Google Doubles Gmail Storage

One year to the day after search giant Google unveiled its beta Gmail service, the company announced it was doubling storage capacity to two gigabytes, up from one.

Google's announcement came one week after rival Yahoo! said it would quadruple storage allowance, from 250 megabytes to one gigabyte. Although the announcement may have been timed to the first birthday of the search giant's mail offering, Jupiter Research analyst Niki Scevak said there may have been an element of one-upmanship in the upgrade. "There's certainly always chest-beating going on," said Scevak.

But, while two gigabytes is a lot of space, Scevak said, it's unlikely that it will make too much of a difference to consumers, because for the average user, even one gigabyte is probably more than enough room. "Increasingly it will become irrelevant," he said. "In differentiation between Yahoo! Mail, Gmail, and Hotmail, I think storage is one factor that will increasingly disappear from consideration." Plus, Gmail's invite-only club lessens the move's effect, Scevak said. "From a consumer's point of view, it's relatively tough to be invited," he said. "It's certainly not a mainstream consumer service at this point in time.

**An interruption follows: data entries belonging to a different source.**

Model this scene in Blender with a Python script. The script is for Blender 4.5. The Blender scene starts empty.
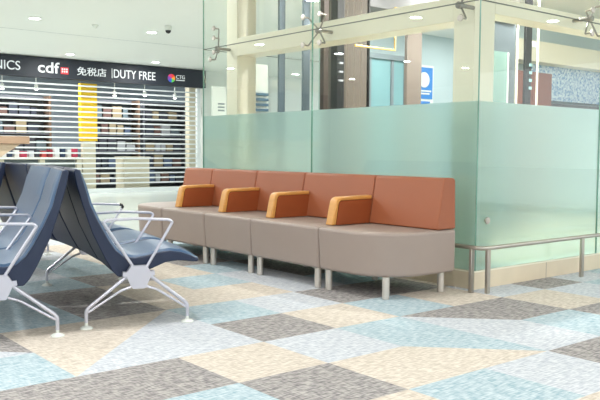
import bpy, bmesh, math, random
from mathutils import Vector, Matrix
random.seed(7)
S = bpy.context.scene
C = S.collection
PI = math.pi

# ---------------------------------------------------------------- camera
cam_d = bpy.data.cameras.new('camera'); cam = bpy.data.objects.new('camera', cam_d); C.objects.link(cam)
right = Vector((0.775, -0.632, 0.007)); down = Vector((-0.035, -0.053, -0.998)); fwd = right.cross(down).normalized()
right.normalize(); down = fwd.cross(right).normalized()
mw = Matrix.Identity(4)
for r in range(3):
    mw[r][0] = right[r]; mw[r][1] = -down[r]; mw[r][2] = -fwd[r]
mw[2][3] = 1.0
cam.matrix_world = mw
cam_d.sensor_width = 36; cam_d.lens = 772.9 * 36 / 600; cam_d.clip_start = .05
S.camera = cam
S.view_settings.view_transform = 'Standard'; S.view_settings.look = 'None'
S.view_settings.gamma = 1; S.view_settings.use_curve_mapping = False
S.view_settings.exposure = 0.27

# ---------------------------------------------------------------- world: the bright rest of the terminal hall
w = bpy.data.worlds.new('world'); S.world = w; w.use_nodes = True
w.node_tree.nodes['Background'].inputs[0].default_value = (.93, .97, 1, 1)
w.node_tree.nodes['Background'].inputs[1].default_value = 1.5
LAMP_W = 24
CEIL = 3.0

# ---------------------------------------------------------------- helpers
def lin(c):
    return tuple(((v/255)/12.92 if v/255 <= .04045 else ((v/255+.055)/1.055)**2.4) for v in c)
def mat(name, rgb, rough=.5, metal=0, spec=.5, noise=0, nscale=20, bump=0, bscale=200, emit=None, estr=0, stretch=None, coat=0):
    m = bpy.data.materials.new(name); m.use_nodes = True
    nt = m.node_tree; b = nt.nodes['Principled BSDF']
    b.inputs['Base Color'].default_value = (*lin(rgb), 1)
    b.inputs['Roughness'].default_value = rough; b.inputs['Metallic'].default_value = metal
    b.inputs['Specular IOR Level'].default_value = spec
    b.inputs['Coat Weight'].default_value = coat
    tc = nt.nodes.new('ShaderNodeTexCoord'); mp = nt.nodes.new('ShaderNodeMapping')
    nt.links.new(tc.outputs['Object'], mp.inputs[0])
    if stretch: mp.inputs['Scale'].default_value = stretch
    if noise:
        n = nt.nodes.new('ShaderNodeTexNoise'); n.inputs['Scale'].default_value = nscale; n.inputs['Detail'].default_value = 4
        nt.links.new(mp.outputs[0], n.inputs['Vector'])
        r = nt.nodes.new('ShaderNodeMix'); r.data_type = 'RGBA'
        l = lin(rgb)
        r.inputs[6].default_value = (*[max(0, v*(1-noise)) for v in l], 1); r.inputs[7].default_value = (*[min(1, v*(1+noise)) for v in l], 1)
        nt.links.new(n.outputs['Fac'], r.inputs[0]); nt.links.new(r.outputs[2], b.inputs['Base Color'])
    if bump:
        n2 = nt.nodes.new('ShaderNodeTexNoise'); n2.inputs['Scale'].default_value = bscale
        nt.links.new(mp.outputs[0], n2.inputs['Vector'])
        bp = nt.nodes.new('ShaderNodeBump'); bp.inputs['Strength'].default_value = bump; bp.inputs['Distance'].default_value = .002
        nt.links.new(n2.outputs['Fac'], bp.inputs['Height']); nt.links.new(bp.outputs[0], b.inputs['Normal'])
    if emit:
        b.inputs['Emission Color'].default_value = (*lin(emit), 1); b.inputs['Emission Strength'].default_value = estr
    return m

def bx(bm, x0, x1, y0, y1, z0, z1):
    vs = [bm.verts.new(p) for p in ((x0,y0,z0),(x1,y0,z0),(x1,y1,z0),(x0,y1,z0),(x0,y0,z1),(x1,y0,z1),(x1,y1,z1),(x0,y1,z1))]
    for f in ((3,2,1,0),(4,5,6,7),(0,1,5,4),(1,2,6,5),(2,3,7,6),(3,0,4,7)):
        bm.faces.new([vs[i] for i in f])
def box(*a):
    bm = bmesh.new(); bx(bm, *a); return bm
def prism(bm, pts, to3, h0, h1):
    """polygon pts swept from h0 to h1; to3(u,v,h) gives the world point"""
    a = [bm.verts.new(to3(u, v, h0)) for u, v in pts]; b = [bm.verts.new(to3(u, v, h1)) for u, v in pts]
    n = len(pts)
    bm.faces.new(a[::-1]); bm.faces.new(b)
    for i in range(n): bm.faces.new((a[i], a[(i+1) % n], b[(i+1) % n], b[i]))
def smooth_path(pts, r, n=5):
    """round the corners of a polyline"""
    pts = [Vector(p) for p in pts]; out = [pts[0]]
    for i in range(1, len(pts)-1):
        p, a, b = pts[i], pts[i-1]-pts[i], pts[i+1]-pts[i]
        rr = min(r, a.length*.45, b.length*.45)
        a = p + a.normalized()*rr; b = p + b.normalized()*rr
        for k in range(n+1):
            t = k/n; out.append(a*(1-t)**2 + p*2*t*(1-t) + b*t*t)
    out.append(pts[-1]); return out
def tube(bm, pts, r, seg=10, closed=False):
    pts = [Vector(p) for p in pts]; rings = []; n = len(pts)
    rs = r if isinstance(r, (list, tuple)) else [r]*n
    for i, p in enumerate(pts):
        if closed: d = pts[(i+1) % n] - pts[i-1]
        else: d = pts[min(i+1, n-1)] - pts[max(i-1, 0)]
        d.normalize()
        if i == 0:
            up = Vector((0,0,1)) if abs(d.z) < .9 else Vector((1,0,0))
            s = d.cross(up).normalized()
        else:
            s = (s - d*s.dot(d)).normalized()
        u = s.cross(d)
        rings.append([bm.verts.new(p + (s*math.cos(2*PI*k/seg) + u*math.sin(2*PI*k/seg))*rs[i]) for k in range(seg)])
    m = n if closed else n-1
    for i in range(m):
        A, B = rings[i], rings[(i+1) % n]
        for k in range(seg): bm.faces.new((A[k], A[(k+1) % seg], B[(k+1) % seg], B[k]))
    if not closed: bm.faces.new(rings[0][::-1]); bm.faces.new(rings[-1])
def tb(pts, r, seg=10, rnd=0, closed=False):
    bm = bmesh.new(); tube(bm, smooth_path(pts, rnd) if rnd else pts, r, seg, closed); return bm
def lathe(bm, prof, c, axis='z', seg=24):
    """prof list of (r,h)"""
    c = Vector(c); rings = []
    for r, h in prof:
        ring = []
        for k in range(seg):
            a = 2*PI*k/seg; u, v = r*math.cos(a), r*math.sin(a)
            p = Vector((u, v, h)) if axis == 'z' else (Vector((h, u, v)) if axis == 'x' else Vector((u, h, v)))
            ring.append(bm.verts.new(c+p))
        rings.append(ring)
    for A, B in zip(rings, rings[1:]):
        for k in range(seg): bm.faces.new((A[k], A[(k+1) % seg], B[(k+1) % seg], B[k]))
    bm.faces.new(rings[0][::-1]); bm.faces.new(rings[-1])
def wloc(o):
    v = Vector(o.location)
    while o.parent: o = o.parent; v += o.location
    return v
def obj(name, bm, m, parent=None, smooth=False, bevel=0, segs=2):
    bmesh.ops.recalc_face_normals(bm, faces=bm.faces)
    if parent is not None: off = wloc(parent)
    else:
        xs = [v.co for v in bm.verts]
        off = Vector((sum(v.x for v in xs)/len(xs), sum(v.y for v in xs)/len(xs), min(v.z for v in xs)))
    for v in bm.verts: v.co -= off
    me = bpy.data.meshes.new(name); bm.to_mesh(me); bm.free()
    o = bpy.data.objects.new(name, me); C.objects.link(o)
    for mm in (m if isinstance(m, list) else [m]): me.materials.append(mm)
    if parent is not None: o.parent = parent
    else: o.location = off
    if smooth or bevel:
        for p in me.polygons: p.use_smooth = True
        me.set_sharp_from_angle(angle=math.radians(38))
    if bevel:
        b = o.modifiers.new('bevel', 'BEVEL'); b.width = bevel; b.segments = segs; b.limit_method = 'ANGLE'; b.angle_limit = math.radians(35)
        b.harden_normals = False
    return o
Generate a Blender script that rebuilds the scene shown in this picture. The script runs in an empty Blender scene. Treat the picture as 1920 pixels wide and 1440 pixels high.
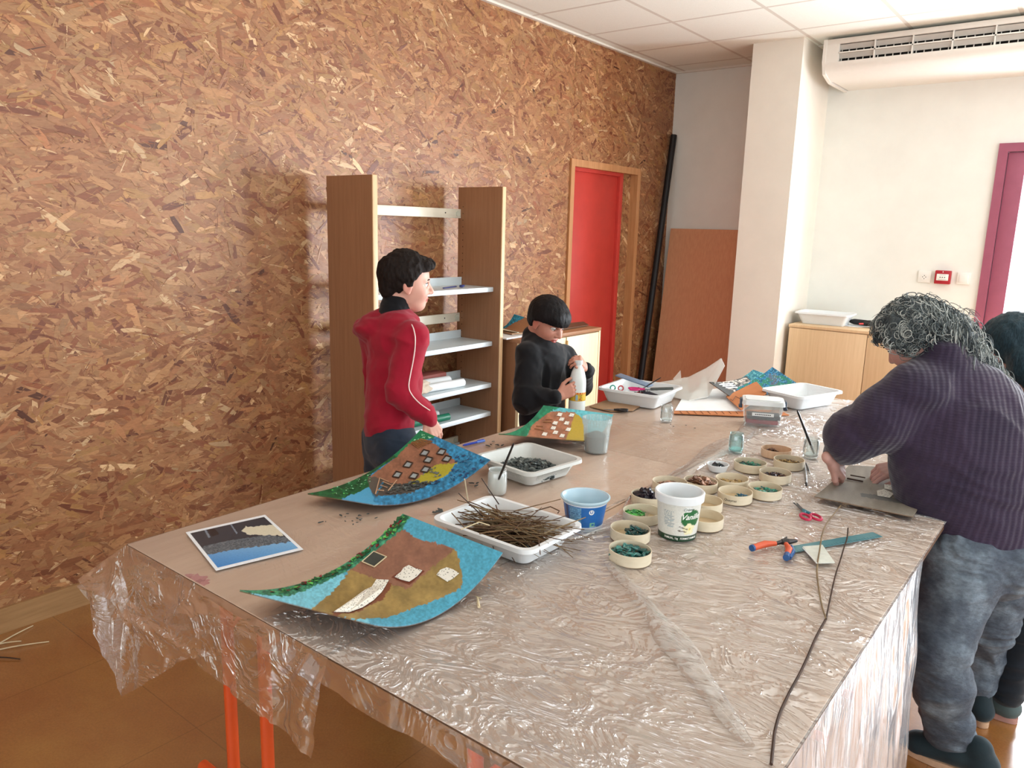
import bpy, bmesh, math, random
import numpy as np
from mathutils import Vector, Matrix, Euler, noise

S = bpy.context.scene
COL = S.collection
# ------------------------------------------------------------------ camera
CAM = np.array([3.1649, 0.0, 1.563])
YAW, PITCH, ROLL, FPX = -0.664, 0.2003, 0.0258, 1433.45
def _basis():
    cy, sy, cp, sp = math.cos(YAW), math.sin(YAW), math.cos(PITCH), math.sin(PITCH)
    F = np.array([sy*cp, cy*cp, -sp]); R = np.array([cy, -sy, 0.]); U = np.cross(R, F)
    c, s = math.cos(ROLL), math.sin(ROLL)
    return c*R + s*U, -s*R + c*U, F
CR, CU, CF = _basis()
cd = bpy.data.cameras.new('camera'); cam = bpy.data.objects.new('camera', cd); COL.objects.link(cam)
cam.matrix_world = Matrix(((CR[0], CU[0], -CF[0], CAM[0]), (CR[1], CU[1], -CF[1], CAM[1]), (CR[2], CU[2], -CF[2], CAM[2]), (0, 0, 0, 1)))
cd.sensor_fit = 'HORIZONTAL'; cd.sensor_width = 36; cd.lens = FPX/1920*36; cd.clip_start = 0.05
S.camera = cam
# ------------------------------------------------------------------ light
S.view_settings.view_transform = 'Standard'; S.view_settings.look = 'None'
S.view_settings.exposure = 0.43; S.view_settings.gamma = 1; S.view_settings.use_curve_mapping = False
w = bpy.data.worlds.new('sky'); S.world = w; w.use_nodes = True
w.node_tree.nodes['Background'].inputs[0].default_value = (0.86, 0.94, 1.0, 1)
w.node_tree.nodes['Background'].inputs[1].default_value = 1.6
def area(name, loc, rot, sx, sy, energy, color=(1, 1, 1)):
    l = bpy.data.lights.new(name, 'AREA'); l.shape = 'RECTANGLE'; l.size = sx; l.size_y = sy; l.energy = energy; l.color = color
    o = bpy.data.objects.new(name, l); COL.objects.link(o); o.location = loc; o.rotation_euler = rot
    return o
PI = math.pi
# daylight outside the glazed door of the end wall, outside the window wall on the right and the windows behind the camera
area('daylight_end_door', (3.82, 6.55, 1.2), (-PI/2, 0, 0), 2.1, 2.1, 440, (0.84, 0.93, 1.0))
area('daylight_right_windows', (6.35, 3.1, 1.6), (0, PI/2, 0), 1.7, 5.0, 70, (0.84, 0.93, 1.0))
area('daylight_rear_windows', (3.2, -2.35, 1.75), (PI/2, 0, 0), 4.2, 1.5, 16, (.95, 0.96, 1.0))

# ------------------------------------------------------------------ pixel -> place
def ray(px, py):
    return CAM, CF + (px-960)/FPX*CR - (py-720)/FPX*CU
def on(px, py, ax=2, v=0.74):
    o, d = ray(px, py); return Vector(o + (v-o[ax])/d[ax]*d)
def dp(px, py, depth):
    o, d = ray(px, py); return Vector(o + d*depth)
def topx(P):
    d = np.asarray(P) - CAM; z = d @ CF
    return 960 + FPX*(d @ CR)/z, 720 - FPX*(d @ CU)/z
TZ = 0.744           # top of the plastic film on the tables

# ------------------------------------------------------------------ materials
def lin(c):
    return tuple(((x/255)/12.92 if x/255 <= .04045 else ((x/255+.055)/1.055)**2.4) for x in c)
def lin_np(a):
    a = np.asarray(a, float)/255
    return np.where(a <= .04045, a/12.92, ((a+.055)/1.055)**2.4)
class NT:
    def __init__(s, name):
        s.m = bpy.data.materials.new(name); s.m.use_nodes = True; s.t = s.m.node_tree; s.n = s.t.nodes
        s.b = s.n['Principled BSDF']; s.out = s.n['Material Output']
    def node(s, typ, **kw):
        nd = s.n.new(typ)
        for k, v in kw.items():
            if k.startswith('i_'):
                nd.inputs[int(k[2:])].default_value = v
            else: setattr(nd, k, v)
        return nd
    def link(s, a, b): s.t.links.new(a, b)
    def noise(s, scale, detail=4, vec=None, rough=.6):
        nd = s.n.new('ShaderNodeTexNoise'); nd.inputs['Scale'].default_value = scale; nd.inputs['Detail'].default_value = detail
        nd.inputs['Roughness'].default_value = rough
        if vec is not None: s.link(vec, nd.inputs['Vector'])
        return nd
    def ramp(s, fac, stops):
        r = s.n.new('ShaderNodeValToRGB'); e = r.color_ramp.elements
        while len(e) < len(stops): e.new(.5)
        for i, (p, c) in enumerate(stops):
            e[i].position = p; e[i].color = (*c[:3], 1)
        s.link(fac, r.inputs[0]); return r
    def bump(s, h, strength, dist=.01):
        b = s.n.new('ShaderNodeBump'); b.inputs['Strength'].default_value = strength; b.inputs['Distance'].default_value = dist
        s.link(h, b.inputs['Height']); s.link(b.outputs[0], s.b.inputs['Normal']); return b
    def math(s, op, a, b=None):
        m = s.n.new('ShaderNodeMath'); m.operation = op
        for i, x in enumerate((a, b)):
            if x is None: continue
            if isinstance(x, (int, float)): m.inputs[i].default_value = x
            else: s.link(x, m.inputs[i])
        return m.outputs[0]
    def coord(s, kind='Object'):
        return s.n.new('ShaderNodeTexCoord').outputs[kind]
    def mapping(s, vec, scale=(1, 1, 1), rot=(0, 0, 0), loc=(0, 0, 0)):
        m = s.n.new('ShaderNodeMapping'); s.link(vec, m.inputs[0])
        m.inputs['Scale'].default_value = scale; m.inputs['Rotation'].default_value = rot; m.inputs['Location'].default_value = loc
        return m.outputs[0]
_mc = {}
def mat(name, c, rough=.6, var=.08, scale=30, metal=0, bump=0, bscale=None, stretch=(1, 1, 1), spec=.4, sheen=0):
    if name in _mc: return _mc[name]
    t = NT(name); L = lin(c); v = t.coord(); v = t.mapping(v, stretch)
    n = t.noise(scale, 5, v)
    lo = tuple(max(0, x*(1-var*1.6)) for x in L); hi = tuple(min(1, x*(1+var*1.6)) for x in L)
    r = t.ramp(n.outputs[0], [(.3, lo), (.7, hi)]); t.link(r.outputs[0], t.b.inputs['Base Color'])
    t.b.inputs['Roughness'].default_value = rough; t.b.inputs['Metallic'].default_value = metal
    t.b.inputs['Specular IOR Level'].default_value = spec
    if sheen: t.b.inputs['Sheen Weight'].default_value = sheen; t.b.inputs['Sheen Roughness'].default_value = .5
    if bump:
        nb = t.noise(bscale or scale*2, 6, v); t.bump(nb.outputs[0], bump, .004)
    _mc[name] = t.m; return t.m
def mat_attr(name, rough=.6, bump=0, bscale=200, spec=.3):
    if name in _mc: return _mc[name]
    t = NT(name); a = t.node('ShaderNodeAttribute', attribute_name='Col'); n = t.noise(bscale, 4, t.coord())
    mx = t.node('ShaderNodeMix', data_type='RGBA', blend_type='MULTIPLY'); mx.inputs[0].default_value = .35
    t.link(a.outputs['Color'], mx.inputs[6]); r = t.ramp(n.outputs[0], [(.3, (.72,)*3), (.7, (1.12,)*3)]); t.link(r.outputs[0], mx.inputs[7])
    t.link(mx.outputs[2], t.b.inputs['Base Color']); t.b.inputs['Roughness'].default_value = rough
    t.b.inputs['Specular IOR Level'].default_value = spec
    if bump: t.bump(n.outputs[0], bump, .003)
    _mc[name] = t.m; return t.m
def mat_wood(name, c1, c2, rough=.45, stretch=(1, 1, .06), scale=60):
    if name in _mc: return _mc[name]
    t = NT(name); v = t.mapping(t.coord(), stretch); n = t.noise(scale, 6, v, .65)
    r = t.ramp(n.outputs[0], [(.3, lin(c1)), (.7, lin(c2))]); t.link(r.outputs[0], t.b.inputs['Base Color'])
    t.b.inputs['Roughness'].default_value = rough; t.bump(n.outputs[0], .05, .002)
    _mc[name] = t.m; return t.m
def mat_clear(name, tint=(1, 1, 1), haze=.06, hazecol=(1, 1, 1), gloss=.08, rough=.05, fres=.5, bump=None, bstr=.6):
    """thin see-through film or wall: transparent + a little white scatter + sharp sheen"""
    if name in _mc: return _mc[name]
    t = NT(name); t.n.remove(t.b)
    tr = t.node('ShaderNodeBsdfTransparent'); tr.inputs[0].default_value = (*tint, 1)
    df = t.node('ShaderNodeBsdfDiffuse'); df.inputs[0].default_value = (*hazecol, 1)
    gl = t.node('ShaderNodeBsdfGlossy'); gl.inputs[0].default_value = (1, 1, 1, 1); gl.inputs['Roughness'].default_value = rough
    m1 = t.node('ShaderNodeMixShader'); m1.inputs[0].default_value = haze
    t.link(tr.outputs[0], m1.inputs[1]); t.link(df.outputs[0], m1.inputs[2])
    lw = t.node('ShaderNodeLayerWeight'); lw.inputs[0].default_value = .25
    f = t.math('ADD', t.math('MULTIPLY', lw.outputs['Fresnel'], fres), gloss); f = t.math('MINIMUM', f, .9)
    m2 = t.node('ShaderNodeMixShader'); t.link(f, m2.inputs[0]); t.link(m1.outputs[0], m2.inputs[1]); t.link(gl.outputs[0], m2.inputs[2])
    t.link(m2.outputs[0], t.out.inputs[0])
    if bump:
        nrm = bump(t); t.link(nrm, gl.inputs['Normal'])
    _mc[name] = t.m; return t.m

# ------------------------------------------------------------------ object helpers
def mw(o):
    M = Matrix.LocRotScale(o.location, o.rotation_euler, o.scale)
    return mw(o.parent) @ M if o.parent else M
def tag(o, label=None, cat=None, group=None, kind=None):
    if label: o['label'] = label
    if cat: o['category'] = cat
    if group: o['group'] = group
    if kind: o['kind'] = kind
    return o
def thing(name, label, cat, loc, rz=0, group=None):
    o = bpy.data.objects.new(name, None); COL.objects.link(o); o.location = loc; o.rotation_euler = (0, 0, rz); o.empty_display_size = .05
    return tag(o, label, cat, group)
def finish(name, me, mats, parent, world, smooth):
    if not isinstance(mats, (list, tuple)): mats = [mats]
    for m in mats: me.materials.append(m)
    o = bpy.data.objects.new(name, me); COL.objects.link(o)
    if parent is not None:
        o.parent = parent
        if world: me.transform(mw(parent).inverted())
    elif world:
        co = np.empty(len(me.vertices)*3); me.vertices.foreach_get('co', co); co = co.reshape(-1, 3)
        c = (co.min(0)+co.max(0))/2; c[2] = co[:, 2].min()
        me.transform(Matrix.Translation(-Vector(c))); o.location = c
    if smooth is True:
        me.polygons.foreach_set('use_smooth', [True]*len(me.polygons))
    elif smooth:
        me.polygons.foreach_set('use_smooth', [True]*len(me.polygons)); me.set_sharp_from_angle(angle=smooth)
    return o
class MB:
    def __init__(s): s.bm = bmesh.new(); s.mi = 0
    def _f(s, vs):
        try:
            f = s.bm.faces.new(vs); f.material_index = s.mi; return f
        except ValueError: return None
    def box(s, c, d, M=None, bev=0):
        b = bmesh.new(); bmesh.ops.create_cube(b, size=1)
        for v in b.verts: v.co = Vector((v.co.x*d[0], v.co.y*d[1], v.co.z*d[2]))
        if bev: bmesh.ops.bevel(b, geom=b.edges[:], offset=min(bev, min(d)*.45), segments=2, affect='EDGES', profile=.5)
        T = Matrix.Translation(c) @ (M.to_4x4() if M else Matrix())
        vm = {v: s.bm.verts.new(T @ v.co) for v in b.verts}
        for f in b.faces: s._f([vm[v] for v in f.verts])
        b.free(); return s
    def box2(s, a, b, bev=0):
        a, b = Vector(a), Vector(b); return s.box((a+b)/2, [abs(x) for x in (b-a)], None, bev)
    def tube(s, pts, r, seg=10, caps=True, closed=False):
        pts = [Vector(p) for p in pts]; n = len(pts)
        rs = r if isinstance(r, (list, tuple)) else [r]*n
        rings = []; up = None
        for i, p in enumerate(pts):
            if closed: t = pts[(i+1) % n]-pts[i-1]
            else: t = pts[min(i+1, n-1)]-pts[max(i-1, 0)]
            t.normalize()
            if up is None:
                up = Vector((0, 0, 1)) if abs(t.z) < .9 else Vector((1, 0, 0))
            up = (up - t*up.dot(t)).normalized(); sd = t.cross(up)
            rings.append([s.bm.verts.new(p + (up*math.cos(a)+sd*math.sin(a))*rs[i]) for a in [2*PI*k/seg for k in range(seg)]])
        m = n if closed else n-1
        for i in range(m):
            A, B = rings[i], rings[(i+1) % n]
            for k in range(seg): s._f([A[k], A[(k+1) % seg], B[(k+1) % seg], B[k]])
        if caps and not closed: s._f(rings[0][::-1]); s._f(rings[-1])
        return s
    def lathe(s, prof, c=(0, 0, 0), seg=40, M=None, warp=None):
        c = Vector(c); rings = []
        for (r, z) in prof:
            if r < 1e-6: rings.append([s.bm.verts.new(c + (M @ Vector((0, 0, z)) if M else Vector((0, 0, z))))])
            else:
                ring = []
                for k in range(seg):
                    a = 2*PI*k/seg; rr = r*(warp(a, z) if warp else 1)
                    v = Vector((rr*math.cos(a), rr*math.sin(a), z)); ring.append(s.bm.verts.new(c + (M @ v if M else v)))
                rings.append(ring)
        for A, B in zip(rings, rings[1:]):
            if len(A) == 1 and len(B) == 1: continue
            for k in range(seg):
                k2 = (k+1) % seg
                if len(A) == 1: s._f([A[0], B[k2], B[k]])
                elif len(B) == 1: s._f([A[k], A[k2], B[0]])
                else: s._f([A[k], A[k2], B[k2], B[k]])
        return s
    def prism(s, poly, z0, z1, M=None):
        M = M or Matrix()
        a = [s.bm.verts.new(M @ Vector((x, y, z0))) for x, y in poly]; b = [s.bm.verts.new(M @ Vector((x, y, z1))) for x, y in poly]
        s._f(a[::-1]); s._f(b); n = len(poly)
        for i in range(n): s._f([a[i], a[(i+1) % n], b[(i+1) % n], b[i]])
        return s
    def quad(s, *p): return s._f([s.bm.verts.new(Vector(q)) for q in p])
    def blob(s, c, d, M=None, sub=2, jit=0):
        r = bmesh.ops.create_icosphere(s.bm, subdivisions=sub, radius=1)
        T = Matrix.Translation(c) @ (M.to_4x4() if M else Matrix())
        for v in r['verts']:
            p = v.co.copy()
            if jit: p *= 1+jit*noise.noise(p*2.3+Vector(c)*37)
            v.co = T @ Vector((p.x*d[0], p.y*d[1], p.z*d[2]))
        for f in {f for v in r['verts'] for f in v.link_faces}: f.material_index = s.mi
        return s
    def build(s, name, mats, parent=None, world=True, smooth=math.radians(40), label=None, kind=None):
        bmesh.ops.recalc_face_normals(s.bm, faces=s.bm.faces[:])
        me = bpy.data.meshes.new(name); s.bm.to_mesh(me); s.bm.free()
        o = finish(name, me, mats, parent, world, smooth)
        return tag(o, label=label, kind=kind)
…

Consequently, its impact is muted by that fact."

In the larger and more abstract view of Google's mission--"organizing the world's information," according to the company's Web site--the move makes more sense, Scevak said. "When you're talking about two to five years down the track, it gives some sort of persistence to content," he said. "In the Hotmail world, everyone deleted things they sent and received; perhaps in a Gmail world, it allows you to search through those years of e-mail."

In addition to the beefed-up storage space, Google also unveiled a host of smaller features, including rich text formatting for highlighting, bulletted points, and colored text; Picasa compatibility; and automatic forwarding.